In October, in the course of his “sell” research, Mark found a ’72 Trans Am for sale on e-Bay and contacted the seller to talk about how he, The Seller Guy, had set the price. (All the sellers and buyers in our e-Bay world are “The Guy”, as in “The Guy selling the Trans Am.”) As it turned out, The Guy was only selling a Trans Am for a friend, and was himself interested in buying Mark’s ’71. They continued their dialog offline.

The Guy then sent a hundred dollars or so – earnest money – as they negotiated. The Guy wanted to see more pictures; Mark posted 172 shots of the inside, outside, underside and every inch under the hood on his FTP site. The Guy sent another $3000 as they concluded the deal and tried to make arrangements for shipping the car and a considerable assortment of parts from New Jersey to Montana.

I don’t know how many cars you’ve shipped, but it seems that shippers take either parts or cars, but not both.
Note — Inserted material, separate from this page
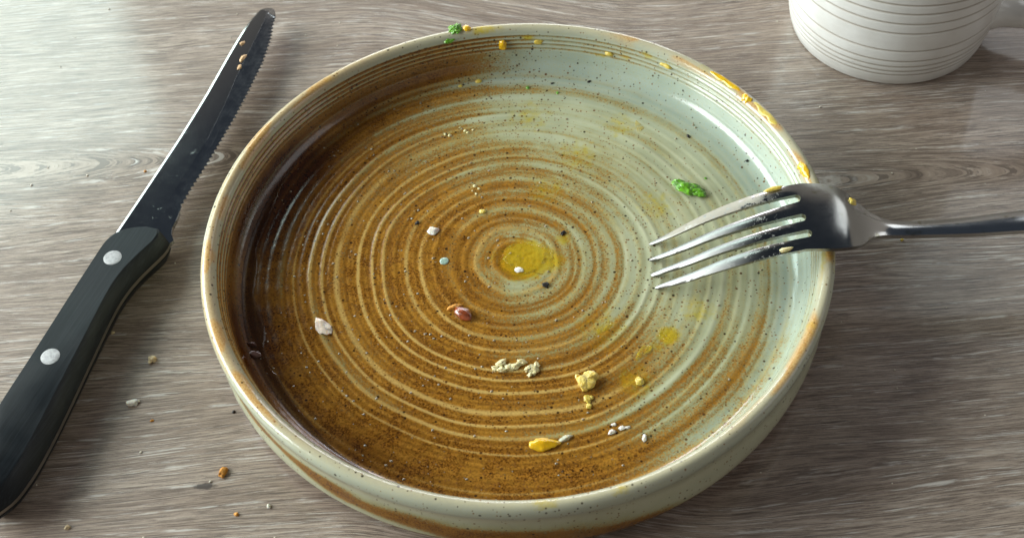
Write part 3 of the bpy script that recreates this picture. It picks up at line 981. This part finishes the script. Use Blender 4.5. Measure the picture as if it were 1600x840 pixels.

Months ticked by, and nine months later, in July, Mark got an email that The Guy had found a friend delivering a car to PA who was going to stop and pick up the ’71 in NJ to haul it back to Montana. The Guy wired the rest of the money. In August The Pick-up Guy showed up and the car and parts were lovingly handed over to the care of another stranger.

If you asked Mark (I did) what made him trust The Guy he’d never met, hold onto the car for months, and then load the car onto the truck of another stranger, he’d say it was that he didn’t do anything until he had money in hand. The Guy had to do all the trusting (and Mark was of course trustworthy.)

I think it goes deeper: they were members of the same tribe, who spoke the same language, and could be trusted because they established that each was what he said he was – part of the Trans Am tribe.